South China's
Guangxi Zhuang Autonomous Region will appropriate around 200
million yuan (US$24.7 million) in small irrigation projects in an
effort to counteract drought.
The region will also seek financial support from the Chinese
central government to improve its big and medium-sized irrigation
facilities.
The measures will help to irrigate more arid cultivated land and
to improve water utilization efficiency in the coming five years,
said an official at the regional water resources working meeting
last Friday.
Following three consecutive years of drought, the region
continues to be hit by a massive spring dry spells as rainfall
decreases.
The reservoirs in Guangxi hold 2.8 billion cubic meters of
water, 28.2 percent of their storage capacity, by late January, far
from its minimum demand of 4 billion cubic meters, said Wei Lixing,
director of the Regional Meteorology Bureau.

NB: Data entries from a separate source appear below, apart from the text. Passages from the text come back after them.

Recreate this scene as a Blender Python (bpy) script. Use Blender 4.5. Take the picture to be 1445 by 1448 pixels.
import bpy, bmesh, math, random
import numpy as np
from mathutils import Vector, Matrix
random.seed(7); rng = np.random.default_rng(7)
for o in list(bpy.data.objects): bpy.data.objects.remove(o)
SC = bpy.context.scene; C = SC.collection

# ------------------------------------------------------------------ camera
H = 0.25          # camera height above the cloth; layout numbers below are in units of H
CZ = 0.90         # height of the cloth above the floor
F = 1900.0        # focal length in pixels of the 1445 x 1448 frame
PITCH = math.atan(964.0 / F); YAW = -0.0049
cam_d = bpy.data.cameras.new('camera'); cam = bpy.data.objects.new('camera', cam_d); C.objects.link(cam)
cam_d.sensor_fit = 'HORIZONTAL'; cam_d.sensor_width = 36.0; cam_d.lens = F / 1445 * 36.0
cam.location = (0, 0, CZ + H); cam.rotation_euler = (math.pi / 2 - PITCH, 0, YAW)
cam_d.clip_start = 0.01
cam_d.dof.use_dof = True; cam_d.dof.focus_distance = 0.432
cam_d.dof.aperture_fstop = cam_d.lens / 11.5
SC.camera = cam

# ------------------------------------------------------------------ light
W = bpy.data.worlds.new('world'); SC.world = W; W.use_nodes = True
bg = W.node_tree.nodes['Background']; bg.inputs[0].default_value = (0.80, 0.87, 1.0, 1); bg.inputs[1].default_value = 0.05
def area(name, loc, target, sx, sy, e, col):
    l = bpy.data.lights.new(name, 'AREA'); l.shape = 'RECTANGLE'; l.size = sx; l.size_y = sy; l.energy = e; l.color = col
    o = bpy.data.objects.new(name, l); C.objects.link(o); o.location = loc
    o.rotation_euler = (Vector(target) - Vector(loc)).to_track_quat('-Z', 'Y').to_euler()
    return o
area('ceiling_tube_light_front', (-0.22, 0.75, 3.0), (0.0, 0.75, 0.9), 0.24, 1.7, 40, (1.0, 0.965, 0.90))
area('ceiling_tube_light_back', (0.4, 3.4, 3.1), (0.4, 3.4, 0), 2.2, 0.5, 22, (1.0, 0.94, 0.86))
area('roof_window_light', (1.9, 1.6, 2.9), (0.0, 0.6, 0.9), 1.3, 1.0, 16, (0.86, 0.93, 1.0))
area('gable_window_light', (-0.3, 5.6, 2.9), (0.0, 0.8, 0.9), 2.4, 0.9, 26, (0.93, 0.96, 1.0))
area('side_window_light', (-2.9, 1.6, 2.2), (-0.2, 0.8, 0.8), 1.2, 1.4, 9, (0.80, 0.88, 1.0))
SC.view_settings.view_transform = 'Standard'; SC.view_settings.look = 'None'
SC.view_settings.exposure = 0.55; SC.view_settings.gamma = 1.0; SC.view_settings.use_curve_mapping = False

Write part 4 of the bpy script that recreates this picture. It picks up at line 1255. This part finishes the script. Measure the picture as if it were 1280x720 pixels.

Statistics from the Guangxi regional water resources bureau
indicate that 1.04 million hectares of cultivated land, or 41
percent of the total, lack irrigation, and among them, about
953,330 hectares are without any irrigation facilities.
Two thirds of the 1.52 million hectares with water conservancy
projects are irrigated in old, traditional ways, with the average
utilization rate as low as 42 percent.
Guangxi also pledges to provide 5 million farmers with access to
safe drinking water in the next five years, thus cutting one third
of the population's drinking unsafe water.